The jury also heard that when Thompson was arrested, there were no stolen goods in the vehicle or on his person.
On appeal, Thompson asserts that the guilty verdict
against him was “based on mere speculation.”
He claims the State failed to prove that he had a connection to the
burglary, the third person who committed the burglary, or the jewelry that was
stolen and eventually sold.
We disagree. From the evidence detailed above, viewed in the light
most favorable to the verdict,
the jury could reasonably have inferred that Thompson was a party to the crime
of burglary. He was found in a car outside
a home that was in the process of being burgled. There was every reason to believe that he was
one of one of the three men who had been wandering in the neighbored shortly
before the break-in. Another man, who
was observed by a neighbor running to the backyard of the victim’s house, was
never caught. However, the stolen goods
were pawned by a man who, although it was not proven, seemed to be Thompson’s
father. As summed up by the State:
Perhaps only one or two of these coinciding facts might not support an inference of guilt. For example, without more, had Thompson simply been driving in the neighborhood, or had his father simply pawned stolen goods, a jury might justifiably be questioned in inferring guilt. But here, the coincidences painted too vivid a picture to be dismissed as mere speculation.

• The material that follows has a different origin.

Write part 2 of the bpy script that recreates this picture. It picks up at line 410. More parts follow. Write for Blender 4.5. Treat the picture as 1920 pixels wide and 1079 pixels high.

Upon the foregoing reasons,
IT IS ORDERED that the judgment of the
circuit court is summarily affirmed, pursuant to Wis. Stat. Rule 809.21.
Diane M. Fremgen
Clerk of Court of Appeals
[1] All references to the Wisconsin Statutes are to the 2013-14 version unless otherwise noted.
[2] Although the witness did not testify to the actual license plate number, she stated that she believed she provided dispatchers with the number. Subsequent witnesses confirmed the number she reported.
[3] There was testimony that the police arrived on the scene twenty minutes after the call was made.